• [Required task] Return the material below in full and exactly.

• [Dataset excerpt]
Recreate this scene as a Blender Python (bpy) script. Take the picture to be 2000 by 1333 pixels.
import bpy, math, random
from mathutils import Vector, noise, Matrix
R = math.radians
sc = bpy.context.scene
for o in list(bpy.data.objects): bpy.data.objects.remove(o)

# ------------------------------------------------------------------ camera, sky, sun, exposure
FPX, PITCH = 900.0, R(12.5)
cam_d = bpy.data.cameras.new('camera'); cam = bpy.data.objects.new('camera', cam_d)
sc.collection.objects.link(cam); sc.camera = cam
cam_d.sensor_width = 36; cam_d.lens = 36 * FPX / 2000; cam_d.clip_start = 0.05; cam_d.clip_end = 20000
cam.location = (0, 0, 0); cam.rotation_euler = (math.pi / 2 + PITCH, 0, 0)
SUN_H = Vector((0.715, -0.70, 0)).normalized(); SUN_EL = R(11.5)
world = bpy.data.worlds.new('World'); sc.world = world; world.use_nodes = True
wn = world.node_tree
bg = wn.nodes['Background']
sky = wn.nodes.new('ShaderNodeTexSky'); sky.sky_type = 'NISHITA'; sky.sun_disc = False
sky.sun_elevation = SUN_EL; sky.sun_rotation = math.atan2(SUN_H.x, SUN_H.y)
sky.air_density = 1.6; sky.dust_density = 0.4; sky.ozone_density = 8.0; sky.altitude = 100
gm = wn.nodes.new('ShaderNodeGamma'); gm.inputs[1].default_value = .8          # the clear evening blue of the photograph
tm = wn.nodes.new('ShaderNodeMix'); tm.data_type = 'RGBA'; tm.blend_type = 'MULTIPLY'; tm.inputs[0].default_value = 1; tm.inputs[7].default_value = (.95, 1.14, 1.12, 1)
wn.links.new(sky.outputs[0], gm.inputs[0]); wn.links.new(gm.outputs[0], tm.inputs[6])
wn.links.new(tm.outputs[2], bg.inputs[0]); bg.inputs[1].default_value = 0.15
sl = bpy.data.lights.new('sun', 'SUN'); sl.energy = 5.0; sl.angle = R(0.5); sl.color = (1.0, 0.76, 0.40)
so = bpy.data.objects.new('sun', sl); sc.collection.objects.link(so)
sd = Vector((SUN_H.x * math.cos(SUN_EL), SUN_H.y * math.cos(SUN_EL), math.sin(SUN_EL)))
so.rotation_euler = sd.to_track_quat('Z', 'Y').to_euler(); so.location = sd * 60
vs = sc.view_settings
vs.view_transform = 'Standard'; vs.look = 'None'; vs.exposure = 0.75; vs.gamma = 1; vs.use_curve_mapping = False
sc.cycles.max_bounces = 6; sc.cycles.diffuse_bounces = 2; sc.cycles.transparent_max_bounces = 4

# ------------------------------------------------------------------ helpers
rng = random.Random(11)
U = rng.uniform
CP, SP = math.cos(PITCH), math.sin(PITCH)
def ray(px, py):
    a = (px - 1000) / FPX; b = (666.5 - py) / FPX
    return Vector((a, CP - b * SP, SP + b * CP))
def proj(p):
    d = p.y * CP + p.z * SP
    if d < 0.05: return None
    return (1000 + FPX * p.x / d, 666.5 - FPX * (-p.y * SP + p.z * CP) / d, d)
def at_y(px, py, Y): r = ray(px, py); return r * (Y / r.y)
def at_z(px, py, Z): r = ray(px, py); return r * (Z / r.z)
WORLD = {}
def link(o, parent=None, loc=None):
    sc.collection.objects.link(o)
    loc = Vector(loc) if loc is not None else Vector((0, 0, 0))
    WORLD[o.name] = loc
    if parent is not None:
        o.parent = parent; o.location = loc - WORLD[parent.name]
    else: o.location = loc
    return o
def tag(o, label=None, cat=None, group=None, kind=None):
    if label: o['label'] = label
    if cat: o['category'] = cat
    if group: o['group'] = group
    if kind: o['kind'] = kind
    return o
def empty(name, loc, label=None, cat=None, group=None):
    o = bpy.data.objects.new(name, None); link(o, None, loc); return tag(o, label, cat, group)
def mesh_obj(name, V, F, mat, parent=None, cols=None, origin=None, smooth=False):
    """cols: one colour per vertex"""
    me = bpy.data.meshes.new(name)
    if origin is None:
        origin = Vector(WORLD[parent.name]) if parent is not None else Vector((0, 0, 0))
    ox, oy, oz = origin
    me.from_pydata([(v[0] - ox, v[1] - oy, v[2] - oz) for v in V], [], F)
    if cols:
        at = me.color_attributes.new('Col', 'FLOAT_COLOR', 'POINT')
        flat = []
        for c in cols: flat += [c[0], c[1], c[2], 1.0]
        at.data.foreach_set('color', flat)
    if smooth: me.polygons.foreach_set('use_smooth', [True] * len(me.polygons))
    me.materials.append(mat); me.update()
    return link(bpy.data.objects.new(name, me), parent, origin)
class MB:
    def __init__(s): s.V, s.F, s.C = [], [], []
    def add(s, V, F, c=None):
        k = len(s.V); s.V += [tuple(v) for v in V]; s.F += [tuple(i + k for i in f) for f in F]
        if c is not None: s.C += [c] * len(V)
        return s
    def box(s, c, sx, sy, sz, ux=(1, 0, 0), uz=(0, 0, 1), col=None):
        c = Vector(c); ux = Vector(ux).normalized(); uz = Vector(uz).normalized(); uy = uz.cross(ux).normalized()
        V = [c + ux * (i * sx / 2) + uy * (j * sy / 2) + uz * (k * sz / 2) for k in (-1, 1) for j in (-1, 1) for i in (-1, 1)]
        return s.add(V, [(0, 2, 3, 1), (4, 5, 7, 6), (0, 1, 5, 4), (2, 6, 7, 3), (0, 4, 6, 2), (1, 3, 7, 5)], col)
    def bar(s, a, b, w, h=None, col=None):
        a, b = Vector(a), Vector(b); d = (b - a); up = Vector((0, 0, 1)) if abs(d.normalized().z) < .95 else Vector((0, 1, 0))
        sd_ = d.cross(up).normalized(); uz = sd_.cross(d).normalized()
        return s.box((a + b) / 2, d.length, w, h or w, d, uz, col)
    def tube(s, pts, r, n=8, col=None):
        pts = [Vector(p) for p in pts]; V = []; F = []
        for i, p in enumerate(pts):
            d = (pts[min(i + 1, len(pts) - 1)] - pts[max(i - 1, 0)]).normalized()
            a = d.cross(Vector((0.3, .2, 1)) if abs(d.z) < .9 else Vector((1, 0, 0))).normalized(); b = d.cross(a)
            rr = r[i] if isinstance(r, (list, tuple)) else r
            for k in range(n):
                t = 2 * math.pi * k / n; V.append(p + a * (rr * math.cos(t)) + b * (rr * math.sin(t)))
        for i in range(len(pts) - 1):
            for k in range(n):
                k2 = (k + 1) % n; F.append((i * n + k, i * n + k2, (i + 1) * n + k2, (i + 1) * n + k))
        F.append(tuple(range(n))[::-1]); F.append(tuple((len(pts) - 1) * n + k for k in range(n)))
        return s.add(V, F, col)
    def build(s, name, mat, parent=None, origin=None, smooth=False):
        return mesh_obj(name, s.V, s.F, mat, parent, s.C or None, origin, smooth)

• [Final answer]
Recreate this scene as a Blender Python (bpy) script. Take the picture to be 2000 by 1333 pixels.
import bpy, math, random
from mathutils import Vector, noise, Matrix
R = math.radians
sc = bpy.context.scene
for o in list(bpy.data.objects): bpy.data.objects.remove(o)

# ------------------------------------------------------------------ camera, sky, sun, exposure
FPX, PITCH = 900.0, R(12.5)
cam_d = bpy.data.cameras.new('camera'); cam = bpy.data.objects.new('camera', cam_d)
sc.collection.objects.link(cam); sc.camera = cam
cam_d.sensor_width = 36; cam_d.lens = 36 * FPX / 2000; cam_d.clip_start = 0.05; cam_d.clip_end = 20000
cam.location = (0, 0, 0); cam.rotation_euler = (math.pi / 2 + PITCH, 0, 0)
SUN_H = Vector((0.715, -0.70, 0)).normalized(); SUN_EL = R(11.5)
world = bpy.data.worlds.new('World'); sc.world = world; world.use_nodes = True
wn = world.node_tree
bg = wn.nodes['Background']
sky = wn.nodes.new('ShaderNodeTexSky'); sky.sky_type = 'NISHITA'; sky.sun_disc = False
sky.sun_elevation = SUN_EL; sky.sun_rotation = math.atan2(SUN_H.x, SUN_H.y)
sky.air_density = 1.6; sky.dust_density = 0.4; sky.ozone_density = 8.0; sky.altitude = 100
gm = wn.nodes.new('ShaderNodeGamma'); gm.inputs[1].default_value = .8          # the clear evening blue of the photograph
tm = wn.nodes.new('ShaderNodeMix'); tm.data_type = 'RGBA'; tm.blend_type = 'MULTIPLY'; tm.inputs[0].default_value = 1; tm.inputs[7].default_value = (.95, 1.14, 1.12, 1)
wn.links.new(sky.outputs[0], gm.inputs[0]); wn.links.new(gm.outputs[0], tm.inputs[6])
wn.links.new(tm.outputs[2], bg.inputs[0]); bg.inputs[1].default_value = 0.15
sl = bpy.data.lights.new('sun', 'SUN'); sl.energy = 5.0; sl.angle = R(0.5); sl.color = (1.0, 0.76, 0.40)
so = bpy.data.objects.new('sun', sl); sc.collection.objects.link(so)
sd = Vector((SUN_H.x * math.cos(SUN_EL), SUN_H.y * math.cos(SUN_EL), math.sin(SUN_EL)))
so.rotation_euler = sd.to_track_quat('Z', 'Y').to_euler(); so.location = sd * 60
vs = sc.view_settings
vs.view_transform = 'Standard'; vs.look = 'None'; vs.exposure = 0.75; vs.gamma = 1; vs.use_curve_mapping = False
sc.cycles.max_bounces = 6; sc.cycles.diffuse_bounces = 2; sc.cycles.transparent_max_bounces = 4

# ------------------------------------------------------------------ helpers
rng = random.Random(11)
U = rng.uniform
CP, SP = math.cos(PITCH), math.sin(PITCH)
def ray(px, py):
    a = (px - 1000) / FPX; b = (666.5 - py) / FPX
    return Vector((a, CP - b * SP, SP + b * CP))
def proj(p):
    d = p.y * CP + p.z * SP
    if d < 0.05: return None
    return (1000 + FPX * p.x / d, 666.5 - FPX * (-p.y * SP + p.z * CP) / d, d)
def at_y(px, py, Y): r = ray(px, py); return r * (Y / r.y)
def at_z(px, py, Z): r = ray(px, py); return r * (Z / r.z)
WORLD = {}
def link(o, parent=None, loc=None):
    sc.collection.objects.link(o)
    loc = Vector(loc) if loc is not None else Vector((0, 0, 0))
    WORLD[o.name] = loc
    if parent is not None:
        o.parent = parent; o.location = loc - WORLD[parent.name]
    else: o.location = loc
    return o
def tag(o, label=None, cat=None, group=None, kind=None):
    if label: o['label'] = label
    if cat: o['category'] = cat
    if group: o['group'] = group
    if kind: o['kind'] = kind
    return o
def empty(name, loc, label=None, cat=None, group=None):
    o = bpy.data.objects.new(name, None); link(o, None, loc); return tag(o, label, cat, group)
def mesh_obj(name, V, F, mat, parent=None, cols=None, origin=None, smooth=False):
    """cols: one colour per vertex"""
    me = bpy.data.meshes.new(name)
    if origin is None:
        origin = Vector(WORLD[parent.name]) if parent is not None else Vector((0, 0, 0))
    ox, oy, oz = origin
    me.from_pydata([(v[0] - ox, v[1] - oy, v[2] - oz) for v in V], [], F)
    if cols:
        at = me.color_attributes.new('Col', 'FLOAT_COLOR', 'POINT')
        flat = []
        for c in cols: flat += [c[0], c[1], c[2], 1.0]
        at.data.foreach_set('color', flat)
    if smooth: me.polygons.foreach_set('use_smooth', [True] * len(me.polygons))
    me.materials.append(mat); me.update()
    return link(bpy.data.objects.new(name, me), parent, origin)
class MB:
    def __init__(s): s.V, s.F, s.C = [], [], []
    def add(s, V, F, c=None):
        k = len(s.V); s.V += [tuple(v) for v in V]; s.F += [tuple(i + k for i in f) for f in F]
        if c is not None: s.C += [c] * len(V)
        return s
    def box(s, c, sx, sy, sz, ux=(1, 0, 0), uz=(0, 0, 1), col=None):
        c = Vector(c); ux = Vector(ux).normalized(); uz = Vector(uz).normalized(); uy = uz.cross(ux).normalized()
        V = [c + ux * (i * sx / 2) + uy * (j * sy / 2) + uz * (k * sz / 2) for k in (-1, 1) for j in (-1, 1) for i in (-1, 1)]
        return s.add(V, [(0, 2, 3, 1), (4, 5, 7, 6), (0, 1, 5, 4), (2, 6, 7, 3), (0, 4, 6, 2), (1, 3, 7, 5)], col)
    def bar(s, a, b, w, h=None, col=None):
        a, b = Vector(a), Vector(b); d = (b - a); up = Vector((0, 0, 1)) if abs(d.normalized().z) < .95 else Vector((0, 1, 0))
        sd_ = d.cross(up).normalized(); uz = sd_.cross(d).normalized()
        return s.box((a + b) / 2, d.length, w, h or w, d, uz, col)
    def tube(s, pts, r, n=8, col=None):
        pts = [Vector(p) for p in pts]; V = []; F = []
        for i, p in enumerate(pts):
            d = (pts[min(i + 1, len(pts) - 1)] - pts[max(i - 1, 0)]).normalized()
            a = d.cross(Vector((0.3, .2, 1)) if abs(d.z) < .9 else Vector((1, 0, 0))).normalized(); b = d.cross(a)
            rr = r[i] if isinstance(r, (list, tuple)) else r
            for k in range(n):
                t = 2 * math.pi * k / n; V.append(p + a * (rr * math.cos(t)) + b * (rr * math.sin(t)))
        for i in range(len(pts) - 1):
            for k in range(n):
                k2 = (k + 1) % n; F.append((i * n + k, i * n + k2, (i + 1) * n + k2, (i + 1) * n + k))
        F.append(tuple(range(n))[::-1]); F.append(tuple((len(pts) - 1) * n + k for k in range(n)))
        return s.add(V, F, col)
    def build(s, name, mat, parent=None, origin=None, smooth=False):
        return mesh_obj(name, s.V, s.F, mat, parent, s.C or None, origin, smooth)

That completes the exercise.